HIFI DELUXE

 

Our Salon B at the Munich Show hifideluxe has been very well attended.

Thank you for the many individual “Best Of Show” feedback, that we received from you personally.

 

 

As source material for the LINN G-ADS3 (heavily modded by Volk Audiosystems),
we played for the first time some real gems of recordings, stored in DXD/DSD format (thanks to M.W.!).

 

 

Jamie Howarth from  Plangent Processes supplied samples of his outstanding work
in digitizing ancient master tapes by applying a unique wow & flutter compensation technique.
We heard re-digitized files of well known tunes on a level of quality, that was just breathtaking.
It was fascinating to hear this combination of excellent source material and decent rendering on LX521.4MG.
Plangent Processes themselves do not offer these files, but you may look for them at the music companies, that own the rights for the songs.

 

On Saturday, after official closing hour, we experienced a real remarkable event, when Christophe from Analog Audio Design appeared with his modern tape machine.
Furthermore, the Italian recording engineer brought one of his master tapes.
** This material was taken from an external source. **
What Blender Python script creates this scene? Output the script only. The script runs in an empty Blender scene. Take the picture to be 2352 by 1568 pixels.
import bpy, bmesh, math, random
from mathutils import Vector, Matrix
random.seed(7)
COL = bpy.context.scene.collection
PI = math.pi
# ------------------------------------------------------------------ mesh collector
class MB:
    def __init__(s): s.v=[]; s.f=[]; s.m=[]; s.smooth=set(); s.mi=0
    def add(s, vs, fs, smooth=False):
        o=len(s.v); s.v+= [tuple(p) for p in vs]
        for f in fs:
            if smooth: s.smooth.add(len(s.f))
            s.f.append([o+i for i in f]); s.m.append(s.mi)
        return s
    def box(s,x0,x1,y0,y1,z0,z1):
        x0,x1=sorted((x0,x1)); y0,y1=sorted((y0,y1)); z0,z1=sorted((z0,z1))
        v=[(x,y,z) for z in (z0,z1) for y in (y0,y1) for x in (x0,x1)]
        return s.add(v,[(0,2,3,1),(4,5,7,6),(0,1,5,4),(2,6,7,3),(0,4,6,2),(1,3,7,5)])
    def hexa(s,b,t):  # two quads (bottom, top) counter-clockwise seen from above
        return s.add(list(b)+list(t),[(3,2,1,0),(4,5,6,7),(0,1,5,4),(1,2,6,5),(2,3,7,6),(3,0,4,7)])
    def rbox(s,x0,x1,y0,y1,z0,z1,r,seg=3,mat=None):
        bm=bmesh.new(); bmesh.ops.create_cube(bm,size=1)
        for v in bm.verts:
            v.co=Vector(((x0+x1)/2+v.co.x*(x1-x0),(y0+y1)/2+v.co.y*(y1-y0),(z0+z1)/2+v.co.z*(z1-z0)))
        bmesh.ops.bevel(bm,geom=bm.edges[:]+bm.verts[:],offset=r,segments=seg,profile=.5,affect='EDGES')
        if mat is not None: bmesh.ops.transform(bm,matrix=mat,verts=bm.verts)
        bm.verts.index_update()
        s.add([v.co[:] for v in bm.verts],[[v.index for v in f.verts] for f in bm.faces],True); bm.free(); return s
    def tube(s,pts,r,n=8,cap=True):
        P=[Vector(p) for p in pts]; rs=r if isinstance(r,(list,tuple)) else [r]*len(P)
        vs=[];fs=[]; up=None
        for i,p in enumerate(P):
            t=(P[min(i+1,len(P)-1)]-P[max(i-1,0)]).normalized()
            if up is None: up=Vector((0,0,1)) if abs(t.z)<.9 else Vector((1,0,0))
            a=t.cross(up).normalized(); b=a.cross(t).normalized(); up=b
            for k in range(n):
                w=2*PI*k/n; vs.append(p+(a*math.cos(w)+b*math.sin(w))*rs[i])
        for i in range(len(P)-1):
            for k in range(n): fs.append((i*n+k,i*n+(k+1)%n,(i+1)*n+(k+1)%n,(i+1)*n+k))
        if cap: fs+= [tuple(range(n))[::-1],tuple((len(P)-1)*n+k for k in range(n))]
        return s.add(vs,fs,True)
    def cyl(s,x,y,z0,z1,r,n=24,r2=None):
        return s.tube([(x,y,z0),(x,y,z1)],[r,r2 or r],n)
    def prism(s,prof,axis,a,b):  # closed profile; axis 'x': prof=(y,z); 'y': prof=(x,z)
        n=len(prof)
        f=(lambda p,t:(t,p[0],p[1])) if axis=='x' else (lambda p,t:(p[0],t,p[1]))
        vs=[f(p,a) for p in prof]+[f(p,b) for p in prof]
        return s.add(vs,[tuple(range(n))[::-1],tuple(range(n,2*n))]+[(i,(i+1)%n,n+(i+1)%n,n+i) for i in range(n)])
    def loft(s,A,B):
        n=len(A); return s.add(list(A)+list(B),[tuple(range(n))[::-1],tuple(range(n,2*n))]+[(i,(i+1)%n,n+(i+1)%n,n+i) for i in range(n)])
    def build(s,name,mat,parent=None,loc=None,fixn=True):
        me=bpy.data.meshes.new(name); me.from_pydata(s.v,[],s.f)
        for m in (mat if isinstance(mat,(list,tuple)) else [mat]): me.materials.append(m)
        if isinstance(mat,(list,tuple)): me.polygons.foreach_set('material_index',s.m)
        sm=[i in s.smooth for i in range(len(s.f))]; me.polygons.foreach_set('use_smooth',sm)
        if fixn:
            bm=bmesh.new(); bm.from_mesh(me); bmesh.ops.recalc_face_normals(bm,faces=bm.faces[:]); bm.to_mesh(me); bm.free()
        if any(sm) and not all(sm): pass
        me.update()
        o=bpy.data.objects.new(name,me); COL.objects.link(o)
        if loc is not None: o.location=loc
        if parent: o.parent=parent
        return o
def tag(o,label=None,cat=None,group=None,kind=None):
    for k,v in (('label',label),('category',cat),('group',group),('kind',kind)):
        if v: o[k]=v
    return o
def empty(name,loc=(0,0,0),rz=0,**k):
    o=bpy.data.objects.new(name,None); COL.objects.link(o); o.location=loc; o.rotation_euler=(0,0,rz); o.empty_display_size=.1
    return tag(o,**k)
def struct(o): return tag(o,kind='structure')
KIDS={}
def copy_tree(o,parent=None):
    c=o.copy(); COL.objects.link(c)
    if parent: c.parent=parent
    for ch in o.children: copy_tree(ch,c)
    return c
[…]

After connecting the tape machine to LX521.4MGs (Alu-Panzerholz-Sandwich top baffles),

we heard just “it“.

I asked the recording engineer Lorenzo Vella from Nightingale Studios in the room,
how close this rendering comes to the original and he just stated: “That´s it!”
(when you’ve ever listened to LX521.4MG, you could guess his answer).

As the original (live) event is our absolute reference, such evaluations are most helpful.
See as well “Live or Loudspeaker?”

(If you do not like the live sound as it was recoreded, but want to add personal flavor/sound-alteration,
e.g. more or less highs/mids/bass, more harmonic distortion (tube sound),
the upstream signal may be altered, using tone controls, tube preamplifiers, equalizers, “room correction”, convolvers etc.)

Serge demonstrates what was on the recording

  Magazine

…But the biggest surprise was still to come. Amongst all the rooms housing expensive-looking systems was a room that looked distinctively out of place. Any audiophile recognizing the name Linkwitz will immediately think of the Linkwitz-Riley crossover, and indeed, this company was founded by the late Dr. Siegfried Linkwitz.

Sitting on the floor was a pair of relatively small, black, strange looking speakers called LX521. Each speaker has an open baffle on top of a rectangular box. The baffle houses two opposite-facing tweeters, plus a midrange and a mid-bass driver. The box is open at the front and back, and houses front- and back-firing bass drivers, tilted to face upwards. Next to each speaker was a low-profile metal chassis. There were no fancy cables, no brand name ancillaries. Listening while sitting at the center, the sound could only be described as holographic. The speakers projected a sound stage that was so realistic that it was almost beyond belief. The speakers reach far lower than one could reasonably expect from their size, and the sound is transparent and very dynamic.